• _What you need to do_
Every line must be returned precisely as it is written.

• _Provided data_
----
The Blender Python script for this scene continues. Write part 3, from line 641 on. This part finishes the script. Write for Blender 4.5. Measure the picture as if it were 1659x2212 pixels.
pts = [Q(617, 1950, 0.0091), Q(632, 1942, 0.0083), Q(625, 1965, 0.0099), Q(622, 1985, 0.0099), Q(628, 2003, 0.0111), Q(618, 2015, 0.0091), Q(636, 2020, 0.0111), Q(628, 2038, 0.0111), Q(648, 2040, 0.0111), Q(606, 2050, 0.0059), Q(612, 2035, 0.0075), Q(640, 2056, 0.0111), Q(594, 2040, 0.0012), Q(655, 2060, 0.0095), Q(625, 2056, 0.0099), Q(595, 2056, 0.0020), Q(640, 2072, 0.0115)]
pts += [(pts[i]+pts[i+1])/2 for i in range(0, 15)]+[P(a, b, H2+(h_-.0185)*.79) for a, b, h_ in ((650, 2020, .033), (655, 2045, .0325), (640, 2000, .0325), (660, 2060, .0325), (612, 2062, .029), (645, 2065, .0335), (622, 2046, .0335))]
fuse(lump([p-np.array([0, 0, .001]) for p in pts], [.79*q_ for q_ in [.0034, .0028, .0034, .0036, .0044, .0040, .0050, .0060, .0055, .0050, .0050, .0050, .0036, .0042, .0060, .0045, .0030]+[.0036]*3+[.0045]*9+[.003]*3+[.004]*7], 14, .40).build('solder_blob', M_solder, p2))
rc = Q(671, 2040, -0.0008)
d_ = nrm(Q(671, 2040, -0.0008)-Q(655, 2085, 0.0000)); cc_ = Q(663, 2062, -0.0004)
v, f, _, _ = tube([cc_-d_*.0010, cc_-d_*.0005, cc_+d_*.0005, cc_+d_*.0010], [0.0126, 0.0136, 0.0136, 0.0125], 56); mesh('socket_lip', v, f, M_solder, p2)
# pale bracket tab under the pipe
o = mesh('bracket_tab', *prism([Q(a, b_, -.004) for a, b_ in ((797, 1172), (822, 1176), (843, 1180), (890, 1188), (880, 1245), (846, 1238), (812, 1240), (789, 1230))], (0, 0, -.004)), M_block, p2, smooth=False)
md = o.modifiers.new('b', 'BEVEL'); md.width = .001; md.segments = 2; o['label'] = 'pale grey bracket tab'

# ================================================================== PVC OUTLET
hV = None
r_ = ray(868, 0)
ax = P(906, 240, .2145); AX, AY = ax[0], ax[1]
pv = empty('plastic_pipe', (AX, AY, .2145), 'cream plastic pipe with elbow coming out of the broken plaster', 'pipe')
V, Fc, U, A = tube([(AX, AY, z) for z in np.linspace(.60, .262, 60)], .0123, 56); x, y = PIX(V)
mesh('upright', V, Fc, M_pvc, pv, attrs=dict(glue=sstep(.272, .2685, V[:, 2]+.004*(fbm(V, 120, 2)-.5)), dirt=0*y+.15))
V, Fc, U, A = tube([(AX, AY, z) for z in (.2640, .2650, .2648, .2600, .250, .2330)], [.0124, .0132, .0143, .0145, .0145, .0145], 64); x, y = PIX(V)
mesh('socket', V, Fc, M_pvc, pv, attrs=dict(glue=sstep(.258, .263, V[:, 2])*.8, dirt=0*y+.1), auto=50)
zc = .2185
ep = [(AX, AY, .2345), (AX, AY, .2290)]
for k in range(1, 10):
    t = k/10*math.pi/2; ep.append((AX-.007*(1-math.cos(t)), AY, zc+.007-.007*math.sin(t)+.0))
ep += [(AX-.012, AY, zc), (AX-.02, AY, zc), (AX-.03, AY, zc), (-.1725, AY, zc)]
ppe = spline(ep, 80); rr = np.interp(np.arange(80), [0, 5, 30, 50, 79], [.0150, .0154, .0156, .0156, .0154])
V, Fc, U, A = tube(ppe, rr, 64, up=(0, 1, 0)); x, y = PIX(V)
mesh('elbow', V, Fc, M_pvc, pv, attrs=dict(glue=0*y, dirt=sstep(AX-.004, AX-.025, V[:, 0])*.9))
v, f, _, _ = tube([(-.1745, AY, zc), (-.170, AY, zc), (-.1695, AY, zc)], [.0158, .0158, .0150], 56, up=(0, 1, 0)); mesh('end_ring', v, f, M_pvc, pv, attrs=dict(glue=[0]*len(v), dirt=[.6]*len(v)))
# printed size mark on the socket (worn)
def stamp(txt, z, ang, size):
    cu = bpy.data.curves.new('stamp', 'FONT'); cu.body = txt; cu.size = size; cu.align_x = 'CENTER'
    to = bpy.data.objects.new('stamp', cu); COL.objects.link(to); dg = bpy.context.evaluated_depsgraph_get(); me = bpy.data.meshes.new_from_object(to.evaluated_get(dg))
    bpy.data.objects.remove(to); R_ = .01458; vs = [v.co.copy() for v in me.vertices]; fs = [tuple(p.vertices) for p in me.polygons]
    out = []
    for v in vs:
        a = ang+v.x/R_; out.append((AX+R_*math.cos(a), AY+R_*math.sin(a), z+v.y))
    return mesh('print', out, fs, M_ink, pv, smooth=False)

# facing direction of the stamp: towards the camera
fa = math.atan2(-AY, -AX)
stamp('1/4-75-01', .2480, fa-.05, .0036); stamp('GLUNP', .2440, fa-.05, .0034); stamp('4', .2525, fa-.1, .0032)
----
• _Output below_
The Blender Python script for this scene continues. Write part 3, from line 641 on. This part finishes the script. Write for Blender 4.5. Measure the picture as if it were 1659x2212 pixels.
pts = [Q(617, 1950, 0.0091), Q(632, 1942, 0.0083), Q(625, 1965, 0.0099), Q(622, 1985, 0.0099), Q(628, 2003, 0.0111), Q(618, 2015, 0.0091), Q(636, 2020, 0.0111), Q(628, 2038, 0.0111), Q(648, 2040, 0.0111), Q(606, 2050, 0.0059), Q(612, 2035, 0.0075), Q(640, 2056, 0.0111), Q(594, 2040, 0.0012), Q(655, 2060, 0.0095), Q(625, 2056, 0.0099), Q(595, 2056, 0.0020), Q(640, 2072, 0.0115)]
pts += [(pts[i]+pts[i+1])/2 for i in range(0, 15)]+[P(a, b, H2+(h_-.0185)*.79) for a, b, h_ in ((650, 2020, .033), (655, 2045, .0325), (640, 2000, .0325), (660, 2060, .0325), (612, 2062, .029), (645, 2065, .0335), (622, 2046, .0335))]
fuse(lump([p-np.array([0, 0, .001]) for p in pts], [.79*q_ for q_ in [.0034, .0028, .0034, .0036, .0044, .0040, .0050, .0060, .0055, .0050, .0050, .0050, .0036, .0042, .0060, .0045, .0030]+[.0036]*3+[.0045]*9+[.003]*3+[.004]*7], 14, .40).build('solder_blob', M_solder, p2))
rc = Q(671, 2040, -0.0008)
d_ = nrm(Q(671, 2040, -0.0008)-Q(655, 2085, 0.0000)); cc_ = Q(663, 2062, -0.0004)
v, f, _, _ = tube([cc_-d_*.0010, cc_-d_*.0005, cc_+d_*.0005, cc_+d_*.0010], [0.0126, 0.0136, 0.0136, 0.0125], 56); mesh('socket_lip', v, f, M_solder, p2)
# pale bracket tab under the pipe
o = mesh('bracket_tab', *prism([Q(a, b_, -.004) for a, b_ in ((797, 1172), (822, 1176), (843, 1180), (890, 1188), (880, 1245), (846, 1238), (812, 1240), (789, 1230))], (0, 0, -.004)), M_block, p2, smooth=False)
md = o.modifiers.new('b', 'BEVEL'); md.width = .001; md.segments = 2; o['label'] = 'pale grey bracket tab'

# ================================================================== PVC OUTLET
hV = None
r_ = ray(868, 0)
ax = P(906, 240, .2145); AX, AY = ax[0], ax[1]
pv = empty('plastic_pipe', (AX, AY, .2145), 'cream plastic pipe with elbow coming out of the broken plaster', 'pipe')
V, Fc, U, A = tube([(AX, AY, z) for z in np.linspace(.60, .262, 60)], .0123, 56); x, y = PIX(V)
mesh('upright', V, Fc, M_pvc, pv, attrs=dict(glue=sstep(.272, .2685, V[:, 2]+.004*(fbm(V, 120, 2)-.5)), dirt=0*y+.15))
V, Fc, U, A = tube([(AX, AY, z) for z in (.2640, .2650, .2648, .2600, .250, .2330)], [.0124, .0132, .0143, .0145, .0145, .0145], 64); x, y = PIX(V)
mesh('socket', V, Fc, M_pvc, pv, attrs=dict(glue=sstep(.258, .263, V[:, 2])*.8, dirt=0*y+.1), auto=50)
zc = .2185
ep = [(AX, AY, .2345), (AX, AY, .2290)]
for k in range(1, 10):
    t = k/10*math.pi/2; ep.append((AX-.007*(1-math.cos(t)), AY, zc+.007-.007*math.sin(t)+.0))
ep += [(AX-.012, AY, zc), (AX-.02, AY, zc), (AX-.03, AY, zc), (-.1725, AY, zc)]
ppe = spline(ep, 80); rr = np.interp(np.arange(80), [0, 5, 30, 50, 79], [.0150, .0154, .0156, .0156, .0154])
V, Fc, U, A = tube(ppe, rr, 64, up=(0, 1, 0)); x, y = PIX(V)
mesh('elbow', V, Fc, M_pvc, pv, attrs=dict(glue=0*y, dirt=sstep(AX-.004, AX-.025, V[:, 0])*.9))
v, f, _, _ = tube([(-.1745, AY, zc), (-.170, AY, zc), (-.1695, AY, zc)], [.0158, .0158, .0150], 56, up=(0, 1, 0)); mesh('end_ring', v, f, M_pvc, pv, attrs=dict(glue=[0]*len(v), dirt=[.6]*len(v)))
# printed size mark on the socket (worn)
def stamp(txt, z, ang, size):
    cu = bpy.data.curves.new('stamp', 'FONT'); cu.body = txt; cu.size = size; cu.align_x = 'CENTER'
    to = bpy.data.objects.new('stamp', cu); COL.objects.link(to); dg = bpy.context.evaluated_depsgraph_get(); me = bpy.data.meshes.new_from_object(to.evaluated_get(dg))
    bpy.data.objects.remove(to); R_ = .01458; vs = [v.co.copy() for v in me.vertices]; fs = [tuple(p.vertices) for p in me.polygons]
    out = []
    for v in vs:
        a = ang+v.x/R_; out.append((AX+R_*math.cos(a), AY+R_*math.sin(a), z+v.y))
    return mesh('print', out, fs, M_ink, pv, smooth=False)

# facing direction of the stamp: towards the camera
fa = math.atan2(-AY, -AX)
stamp('1/4-75-01', .2480, fa-.05, .0036); stamp('GLUNP', .2440, fa-.05, .0034); stamp('4', .2525, fa-.1, .0032)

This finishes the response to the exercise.